А на кровати, смотрю, вроде человек лежит. Одеялом с головой укрыт. Храпит вроде. Я хотел было глянуть, кто это, да они меня не допустили. Взашей выгнали… А наутро слышу: Серёженька повесился!..»
Это всё происходило уже после ухода из есенинского номера и Устинова, и Эрлиха — оба вспоминали, что Есенин в эти последние часы был абсолютно трезв и спокоен… После 8-ми вечера в номер нагрянула некая компания (из кого она состояла — неизвестно по сей день) с алкоголем и — явно для приватного разговора… О чём он мог быть? И откуда могли явиться эти люди?
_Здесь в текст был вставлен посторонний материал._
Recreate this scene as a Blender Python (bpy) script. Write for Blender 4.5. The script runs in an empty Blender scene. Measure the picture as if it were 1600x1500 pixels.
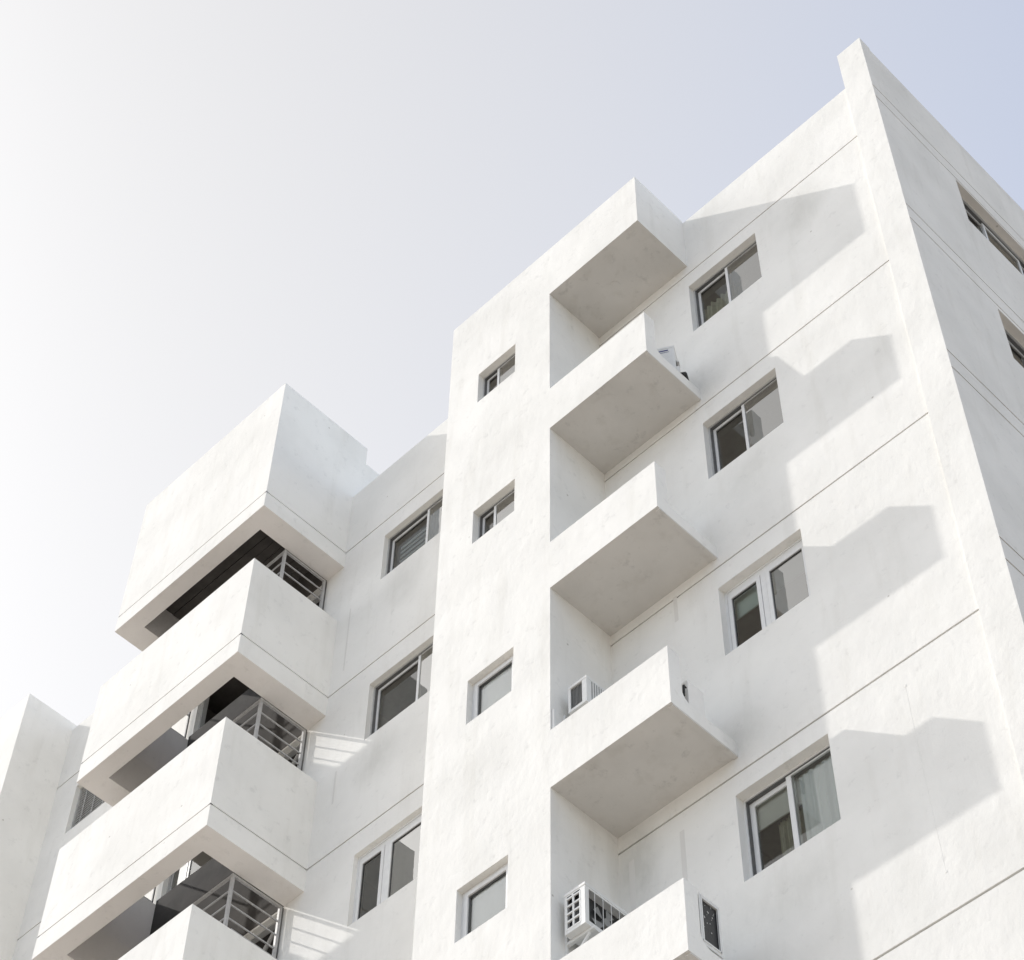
import bpy, math, random
from mathutils import Matrix, Vector
random.seed(7)
S = bpy.context.scene
COL = S.collection

# ------------------------------------------------------------------ camera
cam_d = bpy.data.cameras.new('camera')
cam_d.lens = 77.1222
cam_d.sensor_width = 36.0
cam_d.clip_start = 0.1
cam_d.clip_end = 6000
cam = bpy.data.objects.new('camera', cam_d)
COL.objects.link(cam)
RX, RY, RZ = (0.71080995, 0.70326337, 0.01303251), (-0.56848543, 0.58529957, -0.57814248), (-0.41421435, 0.40354063, 0.81583174)
m = Matrix((( RX[0], -RY[0], -RZ[0], 5.18436),
            ( RX[1], -RY[1], -RZ[1], -11.02701),
            ( RX[2], -RY[2], -RZ[2], 1.60000),
            (0, 0, 0, 1)))
cam.matrix_world = m
S.camera = cam

# ------------------------------------------------------------------ light
SUNV = Vector((-2.757, -1.0, 2.51)).normalized()          # towards the sun
EL = math.asin(SUNV.z); AZ = math.atan2(SUNV.x, SUNV.y)
world = bpy.data.worlds.new('World'); S.world = world; world.use_nodes = True
nt = world.node_tree; bg = nt.nodes['Background']
sky = nt.nodes.new('ShaderNodeTexSky'); sky.sky_type = 'NISHITA'; sky.sun_disc = False
sky.sun_elevation = EL; sky.sun_rotation = AZ
sky.air_density = 1.0; sky.dust_density = 1.7; sky.ozone_density = 1.5
hs = nt.nodes.new('ShaderNodeHueSaturation'); hs.inputs['Saturation'].default_value = 0.5
veil = nt.nodes.new('ShaderNodeMix'); veil.data_type = 'RGBA'; veil.blend_type = 'ADD'
veil.inputs['Factor'].default_value = 1.0
veil.inputs['B'].default_value = (0.85, 0.80, 0.755, 1)      # even, pale summer haze over the whole sky
# thin haze scatters white light forward: the sky pales evenly the nearer it is to the sun
wtc = nt.nodes.new('ShaderNodeTexCoord'); dot = nt.nodes.new('ShaderNodeVectorMath'); dot.operation = 'DOT_PRODUCT'
dot.inputs[1].default_value = tuple(SUNV)
nt.links.new(wtc.outputs['Generated'], dot.inputs[0])
mr = nt.nodes.new('ShaderNodeMapRange'); mr.interpolation_type = 'SMOOTHSTEP'
mr.inputs['From Min'].default_value = 0.42; mr.inputs['From Max'].default_value = 0.90
mr.inputs['To Min'].default_value = 0.72; mr.inputs['To Max'].default_value = 0.08
nt.links.new(dot.outputs['Value'], mr.inputs['Value']); nt.links.new(mr.outputs['Result'], hs.inputs['Saturation'])
mv = nt.nodes.new('ShaderNodeMapRange'); mv.interpolation_type = 'SMOOTHSTEP'
mv.inputs['From Min'].default_value = 0.50; mv.inputs['From Max'].default_value = 0.90
mv.inputs['To Min'].default_value = 1.0; mv.inputs['To Max'].default_value = 0.74
nt.links.new(dot.outputs['Value'], mv.inputs['Value']); nt.links.new(mv.outputs['Result'], hs.inputs['Value'])
nt.links.new(sky.outputs[0], hs.inputs['Color'])
nt.links.new(hs.outputs[0], veil.inputs['A'])
nt.links.new(veil.outputs['Result'], bg.inputs['Color'])
bg.inputs['Strength'].default_value = 0.15
sun_d = bpy.data.lights.new('sun', 'SUN'); sun_d.energy = 2.0; sun_d.angle = math.radians(0.53)
sun_d.color = (1.0, 0.965, 0.92)
sun = bpy.data.objects.new('sun', sun_d); COL.objects.link(sun)
sun.rotation_euler = SUNV.to_track_quat('Z', 'Y').to_euler()
S.view_settings.view_transform = 'Standard'; S.view_settings.look = 'None'
S.view_settings.exposure = 0.64; S.view_settings.gamma = 1.0
S.view_settings.use_curve_mapping = False
S.render.engine = 'CYCLES'
S.cycles.max_bounces = 8; S.cycles.diffuse_bounces = 5

# ------------------------------------------------------------------ materials
def new_mat(name):
    mt = bpy.data.materials.new(name); mt.use_nodes = True
    t = mt.node_tree; b = t.nodes['Principled BSDF']
    return mt, t, b
def ramp(t, a, b, ca, cb):
    r = t.nodes.new('ShaderNodeValToRGB')
    r.color_ramp.elements[0].position = a; r.color_ramp.elements[0].color = (*ca, 1)
    r.color_ramp.elements[1].position = b; r.color_ramp.elements[1].color = (*cb, 1)
    return r
def noise(t, vec, scale, detail=4, rough=.55):
    n = t.nodes.new('ShaderNodeTexNoise'); n.inputs['Scale'].default_value = scale
    n.inputs['Detail'].default_value = detail; n.inputs['Roughness'].default_value = rough
    t.links.new(vec, n.inputs['Vector']); return n
def mapping(t, vec, sc):
    mp = t.nodes.new('ShaderNodeMapping'); mp.inputs['Scale'].default_value = sc
    t.links.new(vec, mp.inputs['Vector']); return mp.outputs[0]
def mul(t, a, b, f=1.0):
    x = t.nodes.new('ShaderNodeMix'); x.data_type = 'RGBA'; x.blend_type = 'MULTIPLY'
    x.inputs['Factor'].default_value = f
    t.links.new(a, x.inputs['A']); t.links.new(b, x.inputs['B']); return x.outputs['Result']

def plaster(name, col, bump=1.0, dirt=1.0, stains=()):
    mt, t, b = new_mat(name); prev = []
    geo = t.nodes.new('ShaderNodeNewGeometry'); P = geo.outputs['Position']
    b.inputs['Roughness'].default_value = .88
    b.inputs['Specular IOR Level'].default_value = .25
    base = t.nodes.new('ShaderNodeRGB'); base.outputs[0].default_value = (*col, 1)
    lo = 1 - .065 * dirt
    n1 = noise(t, P, .9, 5); r1 = ramp(t, .3, .62, (lo, lo, lo - .004), (1, 1, 1)); t.links.new(n1.outputs[0], r1.inputs[0])
    n2 = noise(t, mapping(t, P, (4.2, 4.2, .55)), 1.0, 5, .6)     # rain streaks running down
    r2 = ramp(t, .30, .46, (1 - .035 * dirt, 1 - .037 * dirt, 1 - .042 * dirt), (1, 1, 1)); t.links.new(n2.outputs[0], r2.inputs[0])
    n3 = noise(t, P, 7, 6, .7); r3 = ramp(t, .24, .42, (1 - .10 * dirt,) * 3, (1, 1, 1)); t.links.new(n3.outputs[0], r3.inputs[0])
    n5 = t.nodes.new('ShaderNodeTexVoronoi'); n5.inputs['Scale'].default_value = 1.7; t.links.new(P, n5.inputs['Vector'])
    r5 = ramp(t, .012, .03, (.62, .6, .57), (1, 1, 1)); t.links.new(n5.outputs['Distance'], r5.inputs[0])
    for (sx, sy, sz, ax, ay, az, st) in stains:
        mp = t.nodes.new('ShaderNodeMapping'); mp.vector_type = 'TEXTURE'
        mp.inputs['Location'].default_value = (sx, sy, sz); mp.inputs['Scale'].default_value = (ax, ay, az)
        t.links.new(P, mp.inputs['Vector'])
        gr = t.nodes.new('ShaderNodeTexGradient'); gr.gradient_type = 'SPHERICAL'; t.links.new(mp.outputs[0], gr.inputs[0])
        ns = noise(t, mapping(t, P, (3.5, 3.5, 1.6)), 2.2, 5, .65)
        mm = t.nodes.new('ShaderNodeMath'); mm.operation = 'MULTIPLY'; t.links.new(gr.outputs['Fac'], mm.inputs[0]); t.links.new(ns.outputs[0], mm.inputs[1])
        rs = ramp(t, .03, .42, (1, 1, 1), (1 - st, 1 - st, 1 - st * 1.06)); t.links.new(mm.outputs[0], rs.inputs[0])
        prev.append(mul(t, prev[-1] if prev else base.outputs[0], rs.outputs[0]))
    c = mul(t, prev[-1] if prev else base.outputs[0], r1.outputs[0]); c = mul(t, c, r2.outputs[0]); c = mul(t, c, r3.outputs[0]); c = mul(t, c, r5.outputs[0])
    t.links.new(c, b.inputs['Base Color'])
    # trowelled unevenness, broad waves + grain
    na = noise(t, P, 1.5, 3, .5); nb = noise(t, mapping(t, P, (1, 1, .6)), 6.0, 4, .6); nd = noise(t, P, 14.0, 3, .5); nc = noise(t, P, 55, 3, .6)
    def bmp(h, dist, prev=None):
        u = t.nodes.new('ShaderNodeBump'); u.inputs['Strength'].default_value = 1; u.inputs['Distance'].default_value = dist * bump
        t.links.new(h.outputs[0], u.inputs['Height'])
        if prev: t.links.new(prev.outputs[0], u.inputs['Normal'])
        return u
    u = bmp(na, .013); u = bmp(nb, .0065, u); u = bmp(nd, .0026, u); u = bmp(nc, .0011, u)
    t.links.new(u.outputs[0], b.inputs['Normal'])
    return mt
def plain(name, col, rough=.5, metal=0, var=.12, scale=12, spec=.5):
    mt, t, b = new_mat(name)
    tc = t.nodes.new('ShaderNodeNewGeometry')
    n = noise(t, tc.outputs['Position'], scale, 4)
    r = ramp(t, .3, .7, tuple(c * (1 - var) for c in col), tuple(min(1, c * (1 + var * .4)) for c in col))
    t.links.new(n.outputs[0], r.inputs[0]); t.links.new(r.outputs[0], b.inputs['Base Color'])
    b.inputs['Roughness'].default_value = rough; b.inputs['Metallic'].default_value = metal
    b.inputs['Specular IOR Level'].default_value = spec
    return mt
def glass(name, tint, ior):
    mt = bpy.data.materials.new(name); mt.use_nodes = True; t = mt.node_tree; t.nodes.clear()
    o = t.nodes.new('ShaderNodeOutputMaterial'); mx = t.nodes.new('ShaderNodeMixShader')
    tr = t.nodes.new('ShaderNodeBsdfTransparent'); tr.inputs[0].default_value = (*tint, 1)
    gl = t.nodes.new('ShaderNodeBsdfGlossy'); gl.inputs['Roughness'].default_value = .012
    gl.inputs['Color'].default_value = (1.0, .99, .955, 1)
    fr = t.nodes.new('ShaderNodeFresnel'); fr.inputs[0].default_value = ior
    geo = t.nodes.new('ShaderNodeNewGeometry'); n = noise(t, geo.outputs['Position'], 3.0, 2)
    bp = t.nodes.new('ShaderNodeBump'); bp.inputs['Distance'].default_value = .0004; t.links.new(n.outputs[0], bp.inputs['Height'])
    t.links.new(bp.outputs[0], gl.inputs['Normal'])
    t.links.new(fr.outputs[0], mx.inputs[0]); t.links.new(tr.outputs[0], mx.inputs[1]); t.links.new(gl.outputs[0], mx.inputs[2])
    t.links.new(mx.outputs[0], o.inputs[0]); return mt

STAINS = [(-3.1,0,16.75,.50,.3,.40,.15), (-3.05,0,22.6,.42,.3,.30,.10), (-3.1,0,19.75,.3,.3,.6,.05), (-4.35,0,16.0,.35,.3,.8,.20),
          (-1.35,0,24.75,.55,.3,.6,.12), (-2.6,0,20.5,.7,.3,.5,.09), (-2.7,0,14.6,.8,.3,.5,.12), (-8.1,0,23.6,.5,.3,.6,.10),
          (-8.3,0,20.5,.5,.3,.6,.12), (-1.5,0,14.2,.25,.3,1.4,.06), (-5.5,-.91,23.4,.5,.4,.9,.07), (-5.6,-.91,17.6,.6,.4,1.0,.07), (-4.55,-.5,16.9,.3,.5,.6,.2)]
M_W = plaster('white_plaster', (.852, .838, .800), dirt=1.5, stains=STAINS)
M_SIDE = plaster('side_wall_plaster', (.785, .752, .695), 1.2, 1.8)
M_SOF = plaster('soffit_plaster', (.83, .795, .76), .7, 1.5)
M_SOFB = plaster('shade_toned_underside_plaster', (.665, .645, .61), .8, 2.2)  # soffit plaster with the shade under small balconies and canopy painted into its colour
M_GRV = plain('joint_sealant', (.30, .29, .275), .8)
M_PATCH = plaster('patched_plaster', (.755, .735, .70), .8, 1.3)
M_ALU = plain('white_aluminium', (.74, .74, .73), .38, 0, .05)
M_ALUG = plain('grey_aluminium', (.50, .50, .49), .4, 0, .08)
M_TRACK = plain('dark_track', (.10, .10, .098), .6)
M_GLASS = glass('window_glass', (.86, .90, .88), 1.85)
M_GLASS2 = glass('bright_window_glass', (.60, .64, .62), 4.0)
M_CLEAR = glass('clear_window_glass', (.97, .98, .97), 1.5)
M_ROOM = plain('room_paint', (.30, .29, .275), .9)
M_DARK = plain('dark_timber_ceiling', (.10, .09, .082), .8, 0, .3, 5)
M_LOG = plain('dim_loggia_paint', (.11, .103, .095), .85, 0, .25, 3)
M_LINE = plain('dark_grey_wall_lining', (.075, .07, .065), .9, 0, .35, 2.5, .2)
M_RAIL = plain('grey_painted_steel', (.44, .435, .43), .45, 0, .15, 25)
M_BLIND = plain('pale_green_roller_blind', (.62, .70, .65), .8, 0, .03)
M_BLINDW = plain('cream_roller_blind', (.72, .70, .65), .8, 0, .03)
M_ZEB = plain('grey_blind_band', (.46, .47, .46), .8, 0, .04)
M_CURT = plain('olive_curtain_cloth', (.50, .49, .38), .9, 0, .25, 9)
M_CURTW = plain('white_curtain_cloth', (.70, .70, .69), .9, 0, .08, 9)
M_NET = plain('pale_net', (.82, .82, .81), .9, 0, .03, 3)
M_SILL = plain('weathered_enamel', (.835, .82, .785), .7, 0, .05, 6, .3)
M_AC = plain('white_enamel', (.76, .76, .74), .4, 0, .06)
M_ACD = plain('dark_condenser_fins', (.045, .045, .045), .5, 0, .4, 60)
M_RIB = plain('grey_condenser_ribs', (.30, .30, .29), .5, 0, .15, 30)
M_BLK = plain('black_pipe_foam', (.02, .02, .02), .7)
M_BLUE = plain('navy_print', (.05, .06, .20), .5)
M_SPOT = plain('white_paint_splash', (.6, .6, .58), .8)
M_GROUND = plain('warm_stone_paving', (.40, .358, .308), .85, 0, .15, .4)

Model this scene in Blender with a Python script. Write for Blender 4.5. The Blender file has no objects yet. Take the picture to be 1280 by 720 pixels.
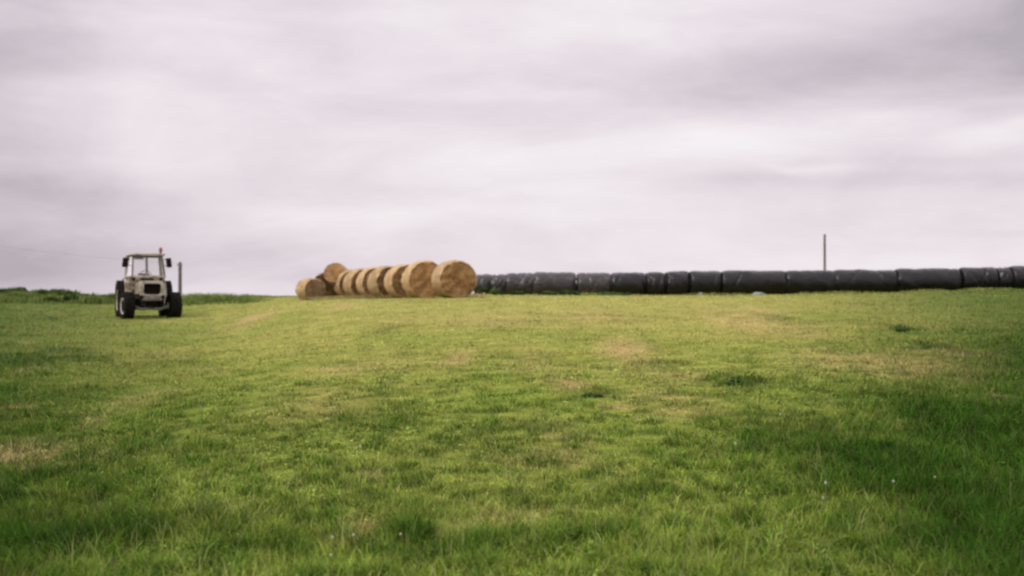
import bpy, bmesh, math, random
import numpy as np
from mathutils import Vector, Matrix
random.seed(7); rng = np.random.default_rng(11)
F = 1777.8; HZ = 380.0; CAMZ = 1.6; PI = math.pi
sc = bpy.context.scene
COL = sc.collection

# ------------------------------------------------------------------ noise + terrain
def vnoise(x, y, seed=0):
    x = np.asarray(x, float); y = np.asarray(y, float)
    xi = np.floor(x).astype(np.int64); yi = np.floor(y).astype(np.int64)
    xf = x - xi; yf = y - yi
    u = xf*xf*(3-2*xf); v = yf*yf*(3-2*yf)
    def h(a, b):
        n = (a*374761393 + b*668265263 + seed*982451653) & 0xFFFFFFFF
        n = ((n ^ (n >> 13)) * 1274126177) & 0xFFFFFFFF
        return ((n ^ (n >> 16)) & 0xFFFF)/65535.0
    return (h(xi,yi)*(1-u)+h(xi+1,yi)*u)*(1-v) + (h(xi,yi+1)*(1-u)+h(xi+1,yi+1)*u)*v
def fbm(x, y, seed=0, o=4):
    s = 0; a = .5; t = 0
    for k in range(o):
        s = s + a*vnoise(x*2**k, y*2**k, seed+k*17); t += a; a *= .55
    return s/t
def sstep(a, b, x):
    t = np.clip((np.asarray(x, float)-a)/(b-a), 0, 1); return t*t*(3-2*t)

PXS  = np.array([-400,   0, 100, 190, 260, 330, 375, 430, 500, 600, 750, 900,1040,1150,1280,1600], float)
ROWA = np.array([ 399, 398, 398.5,398.5,396,388, 381, 377, 374,371.3,371,371, 369,367.5,365, 362], float)   # at 49 m
YC   = np.array([  74,  74,  74,  74,  72,  72,  72,  72,  72,  72,  73,  72,  70,  68,  67,  67], float)
ROWC = np.array([ 367.5, 367.5,371,375.5,374.5,371,369.5,368.5,367.5,367.5,368.8,369.2,367.8,365,361,357], float)
def ground(x, Y):
    x = np.asarray(x, float); Y = np.asarray(Y, float)
    px = 640 + F*x/np.maximum(Y, 25.0)
    ra = np.interp(px, PXS, ROWA); yc = np.interp(px, PXS, YC); rc = np.interp(px, PXS, ROWC)
    zA = CAMZ + (HZ-ra)*49/F; zC = CAMZ + (HZ-rc)*yc/F
    z0 = -.3 + (zA+.3)*Y/49
    t = (Y-49)/(yc-49)
    z1 = zA + (zC-zA)*t
    z = np.where(Y < 49, z0, z1)
    over = np.maximum(Y-yc, 0)
    drop = zC - np.minimum(over*over*.004/(1+over*.04), 5.0+zC)
    z = np.where(Y > yc, drop, z)
    z = np.where(Y < 0, -.3 + .01*Y, z)
    z = np.maximum(z, -6)
    amp = np.clip(1-np.abs(Y-25)/26, 0, 1)
    return z + amp*(fbm(x*.22+9, Y*.22, 3, 3)-.5)*.16
def g1(x, Y): return float(ground(x, Y))
def wpos(px, row, Y): return ((px-640)/F*Y, Y, CAMZ+(HZ-row)/F*Y)
def find_ground(px, row):
    Ys = np.arange(6.5, 80, .1); xs = (px-640)/F*Ys
    r = HZ + (CAMZ-ground(xs, Ys))*F/Ys
    i = int(np.argmin(np.abs(r-row) + .0*Ys)); return xs[i], Ys[i]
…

Тут впору вспомнить, что, как писала в своих воспоминаниях Елизавета Устинова (воспоминаниях, очевидно, просмотренных и отредактированных её мужем Георгием), Есенин «запретил портье пускать кого бы то ни было к нему, а нам объяснил, что так ему надо для того, чтобы из Москвы не могли за им следить». «Из Москвы» — намёк мог быть только на людей, непосредственно принимавших участие в партийной схватке на XIV съезде, соответственно, на ближайшее окружение партийных вождей… Кстати сказать, потом этот «портье» растворился в небытии, он больше не фигурирует ни в одном документе, а в показаниях коменданта гостиницы Назарова — бывшего чекиста (насколько они могут быть «бывшими») — не упоминается ни о чём подобном.